Reporting a Vulnerability

If you discover a security vulnerability, please report it responsibly:

  1. Do not open a public issue
  2. Email security concerns to the repository owner
  3. Include steps to reproduce the vulnerability
  4. Allow reasonable time for a fix before public disclosure

Security Considerations

JD.AI executes shell commands and file operations as directed by AI models. Users should:

  • Review tool invocations before confirming execution
  • Use sandboxed execution modes when available
  • Avoid running with elevated privileges unnecessarily
  • Be cautious with untrusted AI provider endpoints

Credential Management

JD.AI uses an encrypted credential store to protect API keys and tokens:

  • Windows: Credentials are encrypted using DPAPI (Data Protection API)
  • Linux / macOS: Credentials are encrypted using AES
  • API keys are always stored encrypted, never in plain text
  • Credential resolution chain (in priority order):
    1. CLI flags (e.g., --api-key)
    2. Environment variables
    3. Encrypted credential store
    4. OAuth flow (interactive)
  • Use the /provider add wizard for secure credential setup

MCP Security

MCP (Model Context Protocol) server connections are local-only by default.
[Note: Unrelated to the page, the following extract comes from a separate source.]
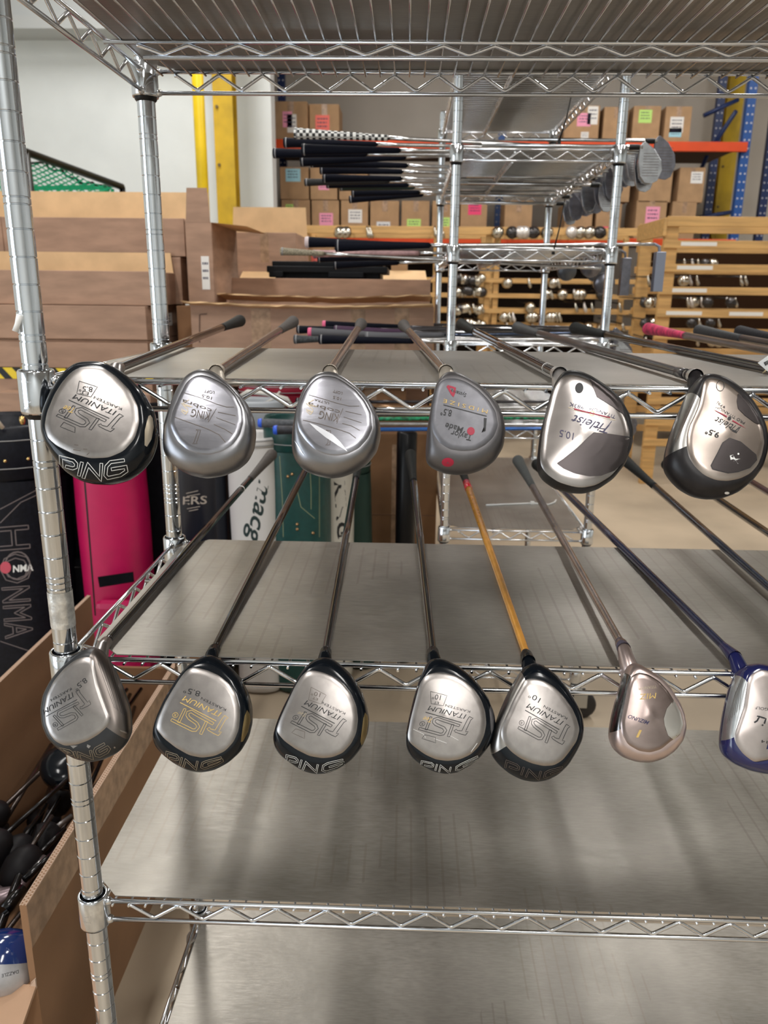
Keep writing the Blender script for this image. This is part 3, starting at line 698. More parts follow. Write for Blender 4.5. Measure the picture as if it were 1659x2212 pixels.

Users must explicitly configure remote MCP servers — no remote connections are made automatically.

Local Model Security

Local model files are loaded only from user-specified paths. JD.AI does not automatically download remote model files without explicit user consent.

Session Data

Session data is stored in a local SQLite database. There is no cloud sync — all session data remains on the user's machine.